There are only seven or eight of them, but boy do they know what is right for the Party. And at the Central Committee meeting Monday night they wanted to see the deafmute candidate Hoa and his svengali El Reynoso tarred and feathered, and they wanted to parade down Chapman Avenue with Paul Lucas’ head on a pike. Phoning the major blogs, they urged cameras and promised bloodsport. When things didn’t quite pan out quite the way they envisioned, cooler heads having prevailed, more than one of them was heard to express a desire to defect to the Republican Party “because at least they have balls.”
Now, all of us are puzzled by some of the maneuvers of The Lucas and would like some straightforward answers. And all are underwhelmed by the Hapless Hoa with his “hinky” and “homey” headaches. (Lo siento, ‘Tavo, pero you can stop the forward march of alliteration no better than you can catch the Santa Ana winds in a colander. No se puede.) But us Dems from the hinterlands outside the first district scratch our heads at the furious passions unleashed by these two seemingly only-slightly-related kerfluffles, and we can’t but come to the conclusion that a specter is haunting the first district: the specter of Dem Jannyism, a specter which dare not speak its name.
So are the Jacobins of the DPOC Crypto-Jannies after all? (I speak not of non-Dems pulled into this vortex, like the unapologetic Jannie Pedroza, or Tom Gordon who was drawn in by the ostensible Santa Ana gang connection, or Jubal who finds this entertaining political theater on a par with the Mimi-Sidhu immigrant-bash-off.)
Added to the possible Jannyism of these Jacobins is what’s evidently been a long-festering resentment of the general cabronismo of El Reynoso. And now they have a new witch to burn for her apostasy – the exemplary KimChi Nguyen, whose eloquent Little Saigon Manifesto (characterized by Jacobins and Jannies alike as a “crazed rant”) stirred Democratic hearts across the County – what are we missing? If the Jacobins have a Plan B to shepherd the Vietnamese community into the Party of peace and justice, I want to hear what it is this Tuesday. And this time I will bring a camera.
For someone who wants to be elected to public office, Paul Lucas really doesn’t know how to control his mouth, does he?

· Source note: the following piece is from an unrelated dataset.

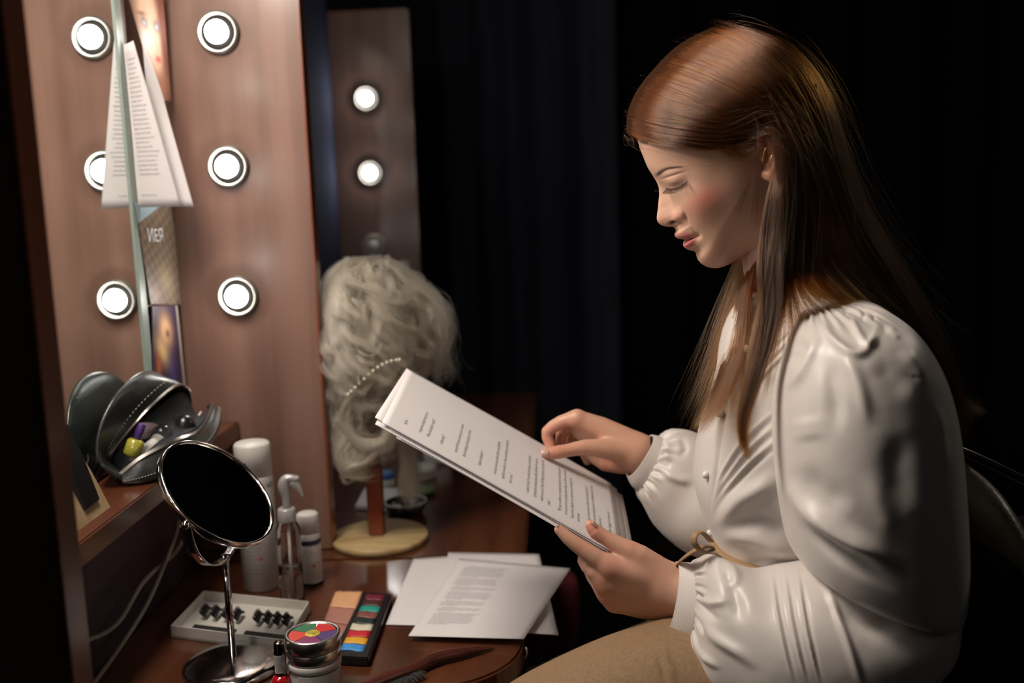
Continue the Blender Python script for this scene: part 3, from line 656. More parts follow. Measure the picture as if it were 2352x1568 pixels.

All that hard work put in by Paul, Rebecca, and Gila to keep me (and others) quiet… wasted. Now everyone’s talking about them and nobody can say I didn’t warn them. I hope all three are enjoying the new Orange Juice.
Ain’t karma grand?!
SMS
Vern since you are in the hinterlands, why dont you talk with someone who is in the know? Your posts while making some interesting intellectual points reminds me of my professors in college who lacking any practical hands on experience regarding an issue make up stuff or latch on to a false charge being lobbied by the one side or another. your overall screed this time is way off base. laterz
you have got the wrong boogie man.
Hahaha–I don’t have problems with alliteration, Vern, just clichés. In your case, it works, but in mentioning “hinky” every time one mention Hoa, THAT’S malo. Great post!
Ha ha ha. Keep ’em coming!
“…they wanted to see the deafmute candidate Hoa and his svengali El Reynoso tarred and feathered, and they wanted to parade down Chapman Avenue with Paul Lucas’ head on a pike.”
Santa Ana is hardly Versailles.
#5,
Actually the royals and their hacks at the Palace at Versailles used to defecate in the corners of the castle as the restroom accommodations were somewhat lacking. Just visit downtown Santa Ana for a view at what that looked like as the homeless folk congregate in masses – and I don’t recall that outdoor restrooms are provided.
Touché, Monsieur Pedroza, le mot juste.
Great post Vern! At one point I wondered if Gustavo had penned under your name but knew that the immages were vintage Vern.
Reading this blog is great fun. Thank you.